In the Denver Post, Dottie Lamm makes discusses Larry Ellison’s hope to live forever and his donation towards anti-aging research.  Ellison has donated $450 million to anti-aging research. Ms. Lamm worries that this research will only benefit the rich.

If such measures are available only to billionaires, or millionaires, or even to “one-percenters,” I see a dismal world where healthy, spritely, “reinvented” 105-year-olds walk around, proudly robust and dementia-free. At the same time, many poor and even working-class Americans at the bottom of the economic heap would exist at the same level they do now, lacking preventive care.

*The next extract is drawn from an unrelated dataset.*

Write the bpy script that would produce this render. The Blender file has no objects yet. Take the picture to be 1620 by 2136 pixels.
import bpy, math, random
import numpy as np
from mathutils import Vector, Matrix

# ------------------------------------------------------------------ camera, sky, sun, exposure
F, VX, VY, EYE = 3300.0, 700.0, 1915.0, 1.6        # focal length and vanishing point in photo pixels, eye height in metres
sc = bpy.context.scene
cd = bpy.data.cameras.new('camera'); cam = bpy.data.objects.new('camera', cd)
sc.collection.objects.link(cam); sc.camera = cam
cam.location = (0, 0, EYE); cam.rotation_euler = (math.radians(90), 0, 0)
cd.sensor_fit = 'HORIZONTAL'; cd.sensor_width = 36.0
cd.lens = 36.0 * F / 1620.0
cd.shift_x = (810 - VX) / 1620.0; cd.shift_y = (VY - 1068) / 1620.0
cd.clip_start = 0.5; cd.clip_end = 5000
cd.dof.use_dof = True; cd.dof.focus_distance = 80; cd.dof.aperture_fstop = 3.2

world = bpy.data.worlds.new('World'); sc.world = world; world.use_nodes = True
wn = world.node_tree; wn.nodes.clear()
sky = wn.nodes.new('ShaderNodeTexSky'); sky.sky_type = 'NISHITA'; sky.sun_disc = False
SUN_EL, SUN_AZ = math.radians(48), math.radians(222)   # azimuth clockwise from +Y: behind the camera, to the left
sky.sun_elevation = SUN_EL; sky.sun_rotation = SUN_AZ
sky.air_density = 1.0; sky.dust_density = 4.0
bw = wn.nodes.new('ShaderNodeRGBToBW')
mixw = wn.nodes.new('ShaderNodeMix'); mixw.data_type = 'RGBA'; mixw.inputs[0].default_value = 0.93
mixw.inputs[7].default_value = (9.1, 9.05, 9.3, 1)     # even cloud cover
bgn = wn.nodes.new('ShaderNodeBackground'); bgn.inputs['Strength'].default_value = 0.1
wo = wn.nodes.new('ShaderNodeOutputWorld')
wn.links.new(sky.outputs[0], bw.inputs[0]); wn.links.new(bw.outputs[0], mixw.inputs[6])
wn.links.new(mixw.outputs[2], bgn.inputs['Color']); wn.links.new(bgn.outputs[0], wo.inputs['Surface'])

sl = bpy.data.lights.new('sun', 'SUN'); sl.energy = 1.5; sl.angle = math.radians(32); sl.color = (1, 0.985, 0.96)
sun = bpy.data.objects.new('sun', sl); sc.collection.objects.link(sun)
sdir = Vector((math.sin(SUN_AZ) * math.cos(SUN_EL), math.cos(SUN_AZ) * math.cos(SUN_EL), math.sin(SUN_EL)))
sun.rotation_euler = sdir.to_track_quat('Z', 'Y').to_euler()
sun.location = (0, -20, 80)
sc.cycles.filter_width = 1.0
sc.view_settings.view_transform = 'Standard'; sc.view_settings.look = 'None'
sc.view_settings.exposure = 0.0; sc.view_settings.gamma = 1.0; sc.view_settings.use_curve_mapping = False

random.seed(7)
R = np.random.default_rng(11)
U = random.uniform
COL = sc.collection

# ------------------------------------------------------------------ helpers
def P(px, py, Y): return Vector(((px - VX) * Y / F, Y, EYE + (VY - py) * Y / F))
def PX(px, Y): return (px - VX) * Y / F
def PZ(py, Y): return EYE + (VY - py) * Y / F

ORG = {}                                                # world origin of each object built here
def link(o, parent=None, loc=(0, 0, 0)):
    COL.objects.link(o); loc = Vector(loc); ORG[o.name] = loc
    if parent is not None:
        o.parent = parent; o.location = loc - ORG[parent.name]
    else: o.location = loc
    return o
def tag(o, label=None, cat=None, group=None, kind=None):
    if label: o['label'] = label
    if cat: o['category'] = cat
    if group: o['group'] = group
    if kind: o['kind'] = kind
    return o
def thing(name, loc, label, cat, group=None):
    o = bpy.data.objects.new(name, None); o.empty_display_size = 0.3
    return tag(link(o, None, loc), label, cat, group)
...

Ms. Lamm also cites Bill Gates:

Microsoft founder Bill Gates, who has donated his millions mainly toward health and education in the less developed world, chides billionaires like Ellison. “It seems pretty ego-centric while we still have malaria and TB, for rich people to fund things so they can live longer,” he says.

Clearly, the safest bet and the one with the highest payoff for individuals currently living is to donate the funds to existing treatments that have been shown to be effective. In the long-run, however, Mr. Ellison’s donation may prove more effective for future generations.

Consider the case of the cell phone. Once cell phones were invented, society could have taken one of two tracks. The first track would be to use resources to provide all currently living individuals with a cell phone. A second track would be spend large amounts of money on research to improving the phone. In the end, the second path was largely chosen and we now have the smartphone. At first, smart phones were only affordable for the well off in the first world. However, as the smartphone technology has become less expensive, smart phones are now accessbile for the majority of individuals in the rich world and a large share of individuals in 2nd and 3rd World countries.

On the other hand, the smart phone route is fraught with risk. It could have been the case that smart phone technology was not feasible or was prohibitively expensive to manufacture. Clearly, every investment in R&D will not yield a revolutionary technology such as the smart phone.

Thus, do not dismiss Ellison’s donation as a purely self-interested ploy. We clearly need a balance of Ellison’s and Gates’; those who invest in the future and those who work to redistribute resources to those currently in need.